At that time, Providence was full of, and run by, Italians. “Up on the hill, when I was growing up, the New England Mafia was there,” Savastano said. “Ray Patriarca's family, who lived nearby, controlled it. I once played golf with one of Patriarca’s lieutenant’s golf clubs. The lieutenant was in jail at the time. I was told, ‘go ahead, he won't mind.’ I remember thinking, I'd better not damage them.”

Savastano also remembers walking across a park to a small Italian bakery for huge, fresh, warm loaves of bread, and being given little sips of anisette to warm him up when he and his siblings, and cousins, came in from snowy winter days. “And at Thanksgiving dinner the kids were all allowed to have orange soda with a splash of red wine.”

After around 10 years of living in the large house, where the basement was always full of drying pasta and the kids played stoop ball out front, Savastano’s family moved to the suburbs of Providence.

Fast forward a few years, when Savastano came to Maine for the first time, to attend Colby College. While there, he dated a woman from Bar Harbor, and he fell in love with the coast of Maine. After graduation in 1962, he went to law school at Boston University. “Law wasn’t my cup of tea, and I left after a semester and went to work at a boatyard in Rhode Island.” But his heart was back in coastal Maine. He couldn't stop thinking about it.

Savastano ended up in Boothbay Harbor when he married Paula Hartford.

The couple was renting a house in East Boothbay in 1973, when he heard that the owner of his present house was filing for bankruptcy. “I used to walk by this house and drool,” he said.

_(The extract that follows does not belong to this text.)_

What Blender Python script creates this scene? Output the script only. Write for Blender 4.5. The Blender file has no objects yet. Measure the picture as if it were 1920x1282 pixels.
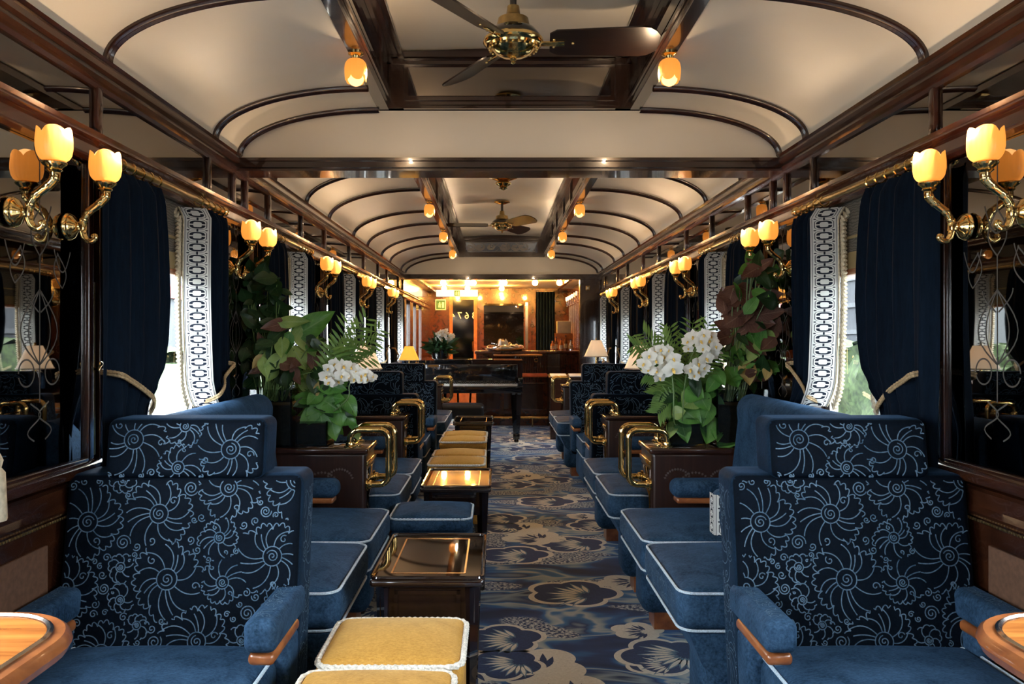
import bpy, bmesh, math, random
from math import sin, cos, pi, sqrt, radians, atan2
from mathutils import Vector, Matrix
SC = bpy.context.scene
COL = SC.collection
R = random.Random(7)
F = 1500.0; PX0 = 932.0; PY0 = 634.5; HC = 1.25
def P(px, py, Y):                      # photo pixel at depth Y -> world point
    return Vector(((px-PX0)*Y/F, Y, HC-(py-PY0)*Y/F))
# ------------------------------------------------------------------ materials
def new_mat(name):
    m = bpy.data.materials.new(name); m.use_nodes = True
    nt = m.node_tree
    for n in list(nt.nodes): nt.nodes.remove(n)
    out = nt.nodes.new('ShaderNodeOutputMaterial')
    return m, nt, out
def N(nt, t, **kw):
    n = nt.nodes.new(t)
    for k, v in kw.items():
        if k in n.bl_rna.properties.keys(): setattr(n, k, v)
        else: n.inputs[k.replace('_', ' ')].default_value = v
    return n
def L(nt, a, b): nt.links.new(a, b)
def rgba(c): return (c[0], c[1], c[2], 1.0)
def ramp(nt, fac, stops, interp='LINEAR'):
    r = nt.nodes.new('ShaderNodeValToRGB'); r.color_ramp.interpolation = interp
    e = r.color_ramp.elements
    while len(e) < len(stops): e.new(0.5)
    for i, (p, c) in enumerate(stops): e[i].position = p; e[i].color = rgba(c)
    L(nt, fac, r.inputs[0]); return r.outputs[0]
def math_n(nt, op, a, b=None, c=None):
    n = nt.nodes.new('ShaderNodeMath'); n.operation = op
    for i, v in enumerate((a, b, c)):
        if v is None: continue
        if isinstance(v, (int, float)): n.inputs[i].default_value = v
        else: L(nt, v, n.inputs[i])
    return n.outputs[0]
def pbsdf(nt, out, base=(.5,.5,.5), rough=.5, metal=0, coat=0, coat_r=.05, sheen=0, sheen_c=None, spec=.5, trans=0, ior=1.5, subs=0):
    b = nt.nodes.new('ShaderNodeBsdfPrincipled')
    b.inputs['Base Color'].default_value = rgba(base)
    b.inputs['Roughness'].default_value = rough
    b.inputs['Metallic'].default_value = metal
    b.inputs['Coat Weight'].default_value = coat
    b.inputs['Coat Roughness'].default_value = coat_r
    b.inputs['Sheen Weight'].default_value = sheen
    if sheen_c: b.inputs['Sheen Tint'].default_value = rgba(sheen_c)
    b.inputs['Specular IOR Level'].default_value = spec
    b.inputs['Transmission Weight'].default_value = trans
    b.inputs['IOR'].default_value = ior
    L(nt, b.outputs[0], out.inputs[0])
    return b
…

One day he knocked on the door and introduced himself to the owner.

He was invited in, and immediately fell in love with the spacious rooms and the unusual house. Within an hour a settlement was reached. “We made a deal,” Savastano said. “And I got money to her before the bank foreclosed on the house.”

Now Savastano had his dream house on the coast of Maine, but he was at a loss for what to do for work. His wife was a songwriter, and she was making demos. Savastano was setting up gear for her recordings one day, and she heard him humming tunes. “She came flying down the stairs and said, ‘You can sing!’ Before I knew it Leonie (the owner of the Thistle Inn) appeared at my door and asked me to play a couple tunes.”

He had learned a little about playing guitar, and Leonie liked what she heard. Savastano enlisted his wife and her sister, Ruth Hartford, and a new band was born. “I was like Forrest Gump,” he said. “He had no idea he'd wind up being a shrimp boat captain. That was me. I had never even considered playing music in public.”

The band continued to perform weekly at the Thistle, and Leonie named him “Jeff Who.” He started recruiting band members, and they began getting gigs all over Maine, under the name Skybound Station.

Personality conflicts ensued, the band was disbanded, and suddenly Savastano found himself a single father of three young children, aged 8, 9 and 10, when his wife left to pursue her music career in Nashville. He stopped playing music and got a daytime job, to better care for his kids.

A few weeks later, he got a call from a restaurant/bar owner in Brunswick, and ended up playing there as a one-man band for 14 years. “I had a synthesizer, a guitar, a harmonica and I was playing church organ base pedals with my left foot.”

In 1988, Savastano agreed to a blind date in Rockland. “When Adele walked through the door of that restaurant, I said to myself, ‘You are going to get your heart broken.’ I met the love of my life that night. I had to stop playing because I had never known anyone like Adele, and I didn't want to be away from her three nights a week.”

The couple married five months later. Their 30th anniversary is coming up next year. Savastano likes to say, “It's tough being married to Adele.” He means it in a good way.

Savastano now owns Slicks, a boutique in Boothbay, with Adele and her identical twin sister, Andy. “I do all the behind the scenes stuff to free them up, and so they can keep their creativity flowing.”

The small mountain town outside Naples that Savastano's ancestors came from had no running water when they left. Savastano visited the town in the ’50s. There was still no running water. And his grandfather's ornate ironwork still adorned many of the balconies.